Ironically, Trump’s overreach in the Ukraine scandal has begun to force at least some Americans out of their pitiable state of weakness.

As these "Good Americans" rise from their state of learned helplessness, they are experiencing hope and fear, exhilaration and worry, exhaustion and rejuvenation, highs and lows, smiles and cries. Because Donald Trump and his authoritarian movement have subjected the American people to so much abuse, there is great fear of disappointment — the reasonable worry that one can never really escape the abuser. Such an emotional dynamic holds true if the abuser is a parent or intimate partner — or, in this case, is president of the United States.

This is a condition of emotional whiplash.

It is natural for those in such an emotional state to fear being too hopeful.
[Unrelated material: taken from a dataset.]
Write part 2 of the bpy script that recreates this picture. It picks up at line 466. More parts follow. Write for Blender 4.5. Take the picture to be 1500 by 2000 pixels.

Disappointment is always so close, and so seemingly inevitable.

To escape learned helplessness, a person must go from a passive and reactive mindset to one of lived agency and action.

Yes, we must always acknowledge that hope is a dangerous thing. Yes, there is a looming sense of potential anticlimax: Donald Trump has repeatedly escaped any accountability for his vile behavior. Yes, the hope we feel may be temporarily beaten down by the reality that even if Donald Trump is impeached in the House of Representatives, his Republican minions in the Senate will acquit him promptly — or may never hold a trial leading to a formal vote on his guilt or innocence.

But despots, tyrants, authoritarians and demagogues such as Donald Trump are universally afraid of hope. They know that when a people embrace hope and then act upon it, their regime will be torn down. Whatever form it may take, authoritarianism is raw hegemonic power that is hyper-aware of its own vulnerability. Trump and his Republican Party  know this to be true. That is why they fear and hate "We the People" democracy.

To fully purge America of Trumpism (and all that caused it) will require a national reckoning. This will be painful. It will also be joyous. Hope is a necessary precondition for that resistance, that struggle, and the building of a new and better America after Donald Trump.